In English we use the term "proximate cause" for the immediate cause of the failure. And then there is the big cause behind it, which may be the most important conclusion from a failure report. In the case of the proximate cause for Mars Polar Lander, it was a subtle problem between the hardware and software and the way the landing system deployed at the end. That should have been caught, in this case at the contractor's facility in Boulder, Colorado, and it wasn't.
The key person on this subject for both of those reviews couldn't be in two places at once. Thus the one person who had enough knowledge to see that there might be a problem wasn't available to do it.
Why? Because the amount of money made available was so low that both JPL and the contractor had to cut their manpower low. Too low. Well, you should ask, why was that? And the answer is, you never really know how much a new development in space is going to cost, and thus there should be adequate cost reserves, which wasn't the case.
The tragedy in this case, the real cause behind the proximate cause, was that JPL management did not go back to NASA and say forcefully, "look, we are sorry, we told you it was going to cost this much; it's actually going to cost a bit more for us to do it safely." They didn't do that. They are the responsible parties in my view. And I've told them this and so did the commission that investigated it.

A similar problem prevailed in the Mars climate orbiter failure, and may also have affected the DS II. So the answer from that failure review board was that part of the problems were institutional, getting people to think about things differently. But that finding makes us realize that the real culprit, the underlying cause of this was a mindset, an attitude that there was something unchallengeable about the project.
The cost cap was absolutely non-negotiable, as far as JPL top management were concerned. They had committed to an unprecedentedly low total cost while feeling great pressure from NASA to lower costs significantly below what even the successful Pathfinder and Mars Global Surveyor cost, which in turn were much, much less expensive than the Viking landers of 1976. Even when serious concerns about reliability were expressed by both JPL project personnel and the contractor leadership, the JPL leadership resisted going back to NASA. That was the primary mistake.

I believe a similar mindset has beset the Shuttle program. The Shuttle program has had a doctrine, a mindset that underlay both the Columbia and the Challenger disasters. There was the belief - the doctrine - that Shuttle could be made to be a safe operational vehicle. In fact, as the Columbia Accident Investigation Board concluded, Shuttle can never be made safe. It was a great R&D success, but it could never have been a safe, reliable operational vehicle. There were many indications of that intrinsic risk, but the doctrine was, "We can fly this. We should do it." If somebody stood up and said, "Hey, I've got concerns," the managers said, "Sorry, we have a schedule to meet, we're going to do it." And that's why those Shuttle failures took place.

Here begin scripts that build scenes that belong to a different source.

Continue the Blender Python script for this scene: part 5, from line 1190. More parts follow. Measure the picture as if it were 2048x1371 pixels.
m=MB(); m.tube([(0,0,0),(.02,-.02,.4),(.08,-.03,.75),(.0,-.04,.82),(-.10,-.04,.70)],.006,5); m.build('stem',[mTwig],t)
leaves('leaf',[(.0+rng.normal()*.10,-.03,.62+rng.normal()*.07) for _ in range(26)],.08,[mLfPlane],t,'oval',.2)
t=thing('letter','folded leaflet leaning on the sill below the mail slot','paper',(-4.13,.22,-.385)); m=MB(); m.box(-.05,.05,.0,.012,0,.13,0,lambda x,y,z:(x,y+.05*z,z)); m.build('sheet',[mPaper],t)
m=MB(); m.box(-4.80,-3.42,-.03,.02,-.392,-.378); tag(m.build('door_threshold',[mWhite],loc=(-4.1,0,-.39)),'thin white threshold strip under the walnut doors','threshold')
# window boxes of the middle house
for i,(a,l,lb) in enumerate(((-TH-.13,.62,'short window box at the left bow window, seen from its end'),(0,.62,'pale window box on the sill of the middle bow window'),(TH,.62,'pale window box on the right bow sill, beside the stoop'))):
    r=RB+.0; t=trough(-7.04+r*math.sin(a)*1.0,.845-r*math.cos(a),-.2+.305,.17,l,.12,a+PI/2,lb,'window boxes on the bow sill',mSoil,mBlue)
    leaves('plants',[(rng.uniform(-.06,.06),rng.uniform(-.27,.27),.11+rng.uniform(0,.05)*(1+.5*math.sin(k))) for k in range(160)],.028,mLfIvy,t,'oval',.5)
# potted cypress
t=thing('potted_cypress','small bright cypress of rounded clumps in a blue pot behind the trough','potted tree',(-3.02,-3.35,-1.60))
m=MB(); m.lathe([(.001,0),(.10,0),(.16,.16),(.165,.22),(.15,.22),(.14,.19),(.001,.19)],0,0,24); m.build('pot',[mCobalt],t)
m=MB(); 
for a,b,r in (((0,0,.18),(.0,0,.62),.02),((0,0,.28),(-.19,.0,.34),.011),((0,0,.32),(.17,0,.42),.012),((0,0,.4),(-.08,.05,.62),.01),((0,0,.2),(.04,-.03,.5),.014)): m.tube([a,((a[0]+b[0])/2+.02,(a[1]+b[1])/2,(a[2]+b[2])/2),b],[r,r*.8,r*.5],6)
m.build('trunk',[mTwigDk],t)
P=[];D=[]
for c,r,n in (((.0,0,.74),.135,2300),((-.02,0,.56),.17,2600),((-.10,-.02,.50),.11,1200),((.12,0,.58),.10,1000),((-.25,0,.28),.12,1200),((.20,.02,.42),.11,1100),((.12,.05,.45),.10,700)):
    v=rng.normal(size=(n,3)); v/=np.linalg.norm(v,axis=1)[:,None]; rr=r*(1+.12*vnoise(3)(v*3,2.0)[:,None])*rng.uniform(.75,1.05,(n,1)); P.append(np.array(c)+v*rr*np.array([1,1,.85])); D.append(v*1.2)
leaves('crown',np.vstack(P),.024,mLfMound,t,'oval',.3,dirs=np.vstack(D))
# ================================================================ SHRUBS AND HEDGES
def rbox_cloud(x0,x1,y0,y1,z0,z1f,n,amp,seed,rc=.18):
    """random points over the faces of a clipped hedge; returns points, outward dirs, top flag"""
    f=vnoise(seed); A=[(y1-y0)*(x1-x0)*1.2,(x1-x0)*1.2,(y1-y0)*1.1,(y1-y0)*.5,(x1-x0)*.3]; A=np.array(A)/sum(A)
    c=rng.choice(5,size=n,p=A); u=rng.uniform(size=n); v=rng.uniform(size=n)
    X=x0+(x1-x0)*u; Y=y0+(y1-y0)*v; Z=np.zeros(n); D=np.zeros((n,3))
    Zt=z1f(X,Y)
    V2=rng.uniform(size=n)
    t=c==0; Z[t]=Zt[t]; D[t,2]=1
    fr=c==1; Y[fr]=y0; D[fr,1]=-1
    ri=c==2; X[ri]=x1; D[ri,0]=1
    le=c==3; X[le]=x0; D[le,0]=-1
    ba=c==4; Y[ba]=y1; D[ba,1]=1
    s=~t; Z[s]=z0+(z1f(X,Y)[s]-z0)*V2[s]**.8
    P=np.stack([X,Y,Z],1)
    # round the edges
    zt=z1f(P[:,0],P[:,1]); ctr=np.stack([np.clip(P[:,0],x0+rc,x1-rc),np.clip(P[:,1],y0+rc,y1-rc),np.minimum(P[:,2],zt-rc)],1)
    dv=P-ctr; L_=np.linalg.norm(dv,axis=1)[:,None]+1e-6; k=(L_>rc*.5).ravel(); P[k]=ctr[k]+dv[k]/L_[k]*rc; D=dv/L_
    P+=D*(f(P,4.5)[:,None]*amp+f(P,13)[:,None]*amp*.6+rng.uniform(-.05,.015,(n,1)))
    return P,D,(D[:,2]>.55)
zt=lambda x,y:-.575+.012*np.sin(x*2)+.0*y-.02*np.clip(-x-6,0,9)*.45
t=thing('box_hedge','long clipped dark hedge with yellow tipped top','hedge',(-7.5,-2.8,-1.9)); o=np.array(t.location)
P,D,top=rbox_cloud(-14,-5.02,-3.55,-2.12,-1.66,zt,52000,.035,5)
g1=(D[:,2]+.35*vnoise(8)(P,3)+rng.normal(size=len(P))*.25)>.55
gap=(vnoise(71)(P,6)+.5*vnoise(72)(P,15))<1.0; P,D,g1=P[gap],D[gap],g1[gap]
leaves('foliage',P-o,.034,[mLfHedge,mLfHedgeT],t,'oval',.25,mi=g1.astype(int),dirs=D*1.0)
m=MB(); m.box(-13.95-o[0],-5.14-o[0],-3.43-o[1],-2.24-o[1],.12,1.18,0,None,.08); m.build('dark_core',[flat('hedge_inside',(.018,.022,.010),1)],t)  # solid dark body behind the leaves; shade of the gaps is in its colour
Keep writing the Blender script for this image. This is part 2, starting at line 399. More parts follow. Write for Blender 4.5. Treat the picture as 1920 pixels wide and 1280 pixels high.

I think this underlying pattern of doctrinal attitudes in the U.S. failures is significant to Japan because one has to look both at the proximate cause - what really caused H-IIA to fail, what really caused Nozomi or Adeos to fail? - and then, "Well, why wasn't that fixed? Why wasn't that dealt with?" And that gets you back into the ideas that were in people's heads. Thus, probably the most important thing for JAXA is to try to understand that and then change it.